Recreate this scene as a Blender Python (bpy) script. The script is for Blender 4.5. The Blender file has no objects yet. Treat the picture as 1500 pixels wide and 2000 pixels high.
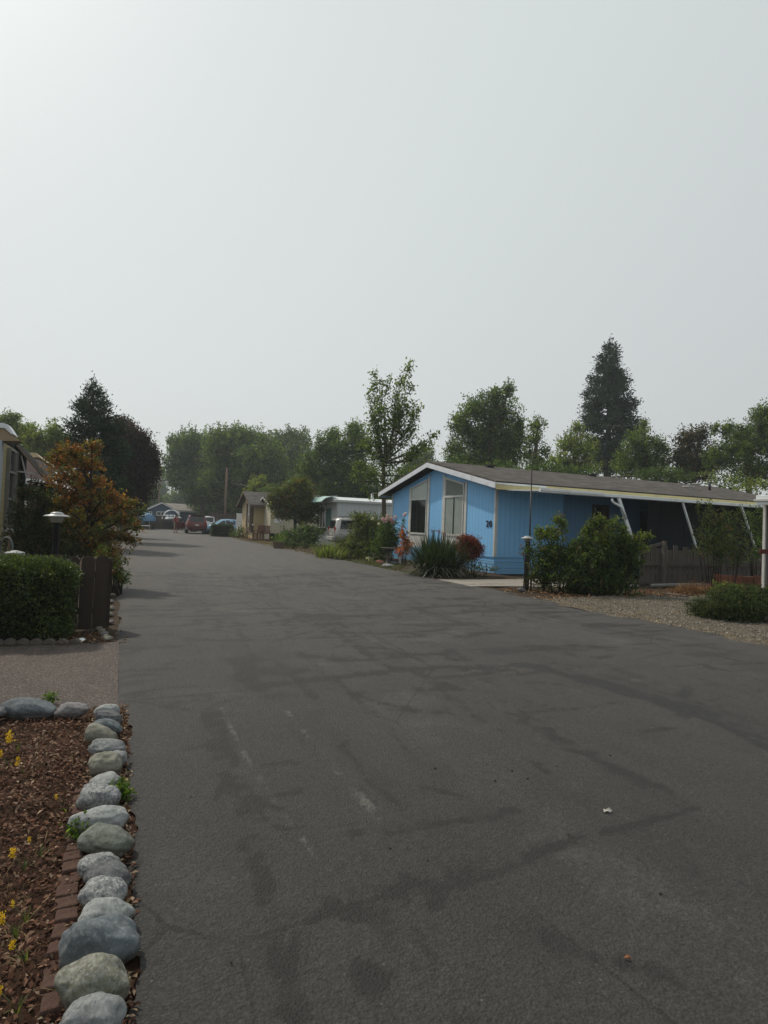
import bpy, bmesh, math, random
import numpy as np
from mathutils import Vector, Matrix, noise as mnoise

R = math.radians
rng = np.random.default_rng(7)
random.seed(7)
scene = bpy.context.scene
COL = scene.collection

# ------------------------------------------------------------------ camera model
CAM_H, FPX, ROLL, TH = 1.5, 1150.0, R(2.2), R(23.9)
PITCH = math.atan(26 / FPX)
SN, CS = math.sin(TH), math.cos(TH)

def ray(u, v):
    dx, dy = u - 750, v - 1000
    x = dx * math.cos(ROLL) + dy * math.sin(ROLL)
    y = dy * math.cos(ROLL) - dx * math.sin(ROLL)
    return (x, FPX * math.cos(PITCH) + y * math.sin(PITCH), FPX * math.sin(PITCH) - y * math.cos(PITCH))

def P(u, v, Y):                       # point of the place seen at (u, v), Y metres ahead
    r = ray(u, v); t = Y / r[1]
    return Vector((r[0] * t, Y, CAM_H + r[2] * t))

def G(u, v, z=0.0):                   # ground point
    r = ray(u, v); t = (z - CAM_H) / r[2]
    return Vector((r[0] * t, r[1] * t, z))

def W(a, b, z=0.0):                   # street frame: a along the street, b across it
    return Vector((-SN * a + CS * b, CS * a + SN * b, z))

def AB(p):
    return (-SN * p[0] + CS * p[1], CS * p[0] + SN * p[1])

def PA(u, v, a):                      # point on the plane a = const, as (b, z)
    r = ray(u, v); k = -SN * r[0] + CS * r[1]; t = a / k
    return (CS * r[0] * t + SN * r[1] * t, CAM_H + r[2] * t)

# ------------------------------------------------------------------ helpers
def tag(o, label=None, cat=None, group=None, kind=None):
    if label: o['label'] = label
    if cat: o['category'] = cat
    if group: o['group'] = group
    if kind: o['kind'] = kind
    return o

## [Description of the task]
Restate the whole of the material word for word without the pictures.

## [Result of the task]
Recreate this scene as a Blender Python (bpy) script. The script is for Blender 4.5. The Blender file has no objects yet. Treat the picture as 1500 pixels wide and 2000 pixels high.
import bpy, bmesh, math, random
import numpy as np
from mathutils import Vector, Matrix, noise as mnoise

R = math.radians
rng = np.random.default_rng(7)
random.seed(7)
scene = bpy.context.scene
COL = scene.collection

# ------------------------------------------------------------------ camera model
CAM_H, FPX, ROLL, TH = 1.5, 1150.0, R(2.2), R(23.9)
PITCH = math.atan(26 / FPX)
SN, CS = math.sin(TH), math.cos(TH)

def ray(u, v):
    dx, dy = u - 750, v - 1000
    x = dx * math.cos(ROLL) + dy * math.sin(ROLL)
    y = dy * math.cos(ROLL) - dx * math.sin(ROLL)
    return (x, FPX * math.cos(PITCH) + y * math.sin(PITCH), FPX * math.sin(PITCH) - y * math.cos(PITCH))

def P(u, v, Y):                       # point of the place seen at (u, v), Y metres ahead
    r = ray(u, v); t = Y / r[1]
    return Vector((r[0] * t, Y, CAM_H + r[2] * t))

def G(u, v, z=0.0):                   # ground point
    r = ray(u, v); t = (z - CAM_H) / r[2]
    return Vector((r[0] * t, r[1] * t, z))

def W(a, b, z=0.0):                   # street frame: a along the street, b across it
    return Vector((-SN * a + CS * b, CS * a + SN * b, z))

def AB(p):
    return (-SN * p[0] + CS * p[1], CS * p[0] + SN * p[1])

def PA(u, v, a):                      # point on the plane a = const, as (b, z)
    r = ray(u, v); k = -SN * r[0] + CS * r[1]; t = a / k
    return (CS * r[0] * t + SN * r[1] * t, CAM_H + r[2] * t)

# ------------------------------------------------------------------ helpers
def tag(o, label=None, cat=None, group=None, kind=None):
    if label: o['label'] = label
    if cat: o['category'] = cat
    if group: o['group'] = group
    if kind: o['kind'] = kind
    return o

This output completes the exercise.